Pero lo contrario, la excesiva simplificación, que de tan excesiva se vuelve estúpida, es sin lugar a dudas peligrosa y estéticamente malsana. Bien es cierto que es difícil hablar sin caer en generalidades y generalizaciones. Y lo es por el mero hecho de que nuestras arquitecturas mentales, por educación y por practicidad, están hechas con la forma y materiales del lugar común. Es difícil salir de ese reducto, por mucho que lo intentemos. Pero conviene hacer el esfuerzo, con el fin de evitar fanatismos, que todos sabemos a lo que llevan. Además, es difícil aceptar así como así que en la esfera del hombre, animal complejísimo y de numerosísimos subterfugios y dimensiones, lo simple y fácil sea la norma.
Detengámonos un momento en la esfera del dinero y la vanidad. Es más o menos comúnmente aceptado por la mayoría que la acumulación exorbitante de dinero, a veces grotesca, por una persona lleva a la destrucción abrupta o paulatina de los valores morales y éticos de la persona en cuestión. Sin entrar en detalles, se cree que el rico, por el hecho de ser rico, es malo, y, por fácil contraposición, que el pobre, por el hecho de ser pobre, es bueno o, cuanto menos, está legitimado para hacer cuantas barbaridades quiera sin recibir un severo castigo de la opinión pública. La falta de dinero es excusa importante y muchas veces suficiente para las más aberrantes acciones, y no digamos ya para ciertas actitudes que, parapetadas en esa cómoda posición, no encuentran trabas para manifestarse.
En otras palabras, y por poner un ejemplo, la falta de educación y la grosería están más o menos justificadas en el pobre por el mero hecho de ser pobre. Al rico, en cambio, esas mismas características deleznables no se le perdonan, pero no porque se censure la falta de educación y la grosería, sino porque lo que no se perdona es simple y llanamente que se tenga dinero. De igual modo, al rico la vanidad no se le admite. La ostentación es un pecado que la sociedad no perdonará. Pero, ¿qué pasa con la vanidad del pobre, con esa actitud patética del que, en efecto, es pobre, pero quiere aparentar lo contrario? ¿O con el mismo hecho -que existe- de engallarse por ser pobre? La pobreza y la riqueza son estados materiales que deben ser admitidos de por sí, sin otras connotaciones. Tan estúpido es envanecerse por ser rico como hacerlo por ser pobre. Se puede estar muy feliz con la posición de cada uno, pero esta auto aceptación, que tan buenos réditos reporta al estado interior, no tiene por qué incluir a la vanidad en su influencia gravitacional.

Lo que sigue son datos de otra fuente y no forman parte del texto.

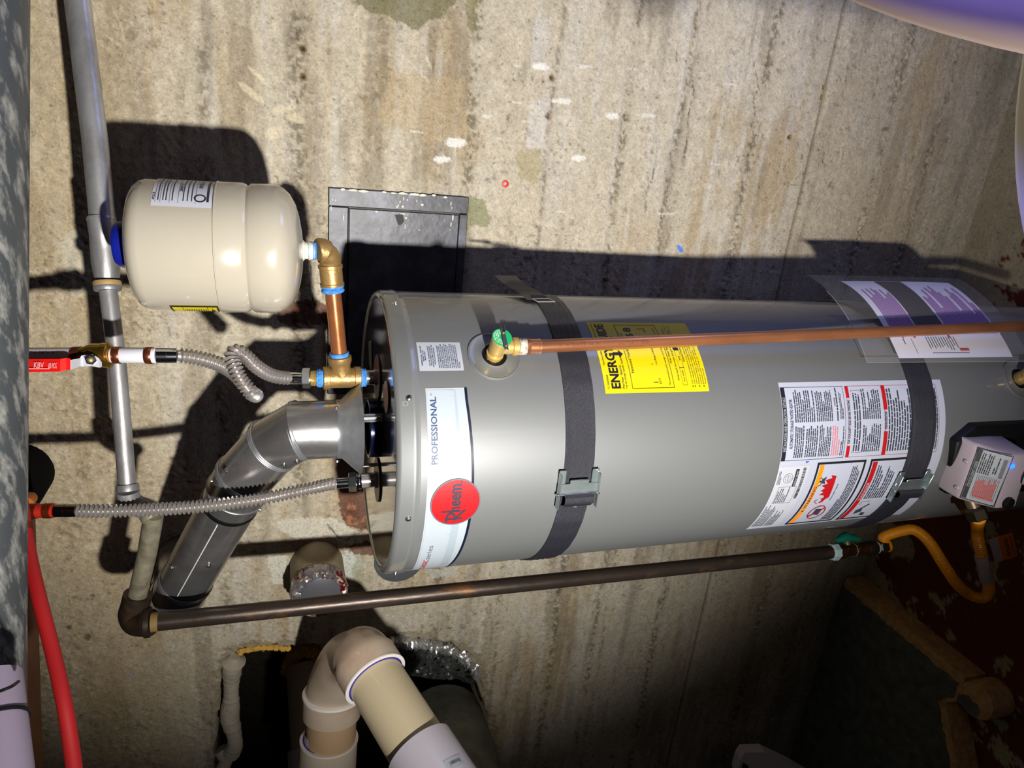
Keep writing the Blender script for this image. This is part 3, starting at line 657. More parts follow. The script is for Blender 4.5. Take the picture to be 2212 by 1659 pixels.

La vanidad, como la estupidez, la inteligencia o la humildad son atributos que están desparramados por el gran mundo de manera uniforme. No son patrimonio de ningún grupo en concreto, ya sea geográfico, social o político. Me parece a mí que tan censurable es la vanidad del pobre como la del rico, sea por las causas que fueren. Lo más grave, empero, es envanecerse por algo que no se es o no se tiene, o por características, digamos, negativas -sin que quiera en ningún caso depauperar a la pobreza; lo digo solamente con relación a la riqueza, por situarnos en un diagrama fácil de comprender. Al fin y al cabo, envanecerse por ser rico o por tener una novia guapa, con ser lamentable, lleva inserta una migaja de legitimidad. Ahora bien, envanecerse por ser pobre o por tener de compañera sentimental a un espantajo, raya con la estupidez. Porque, en este caso, el que se envanece por esas condiciones no hace otra cosa que reforzar, dar importancia, a esas otras características contrarias de las que supuestamente abomina.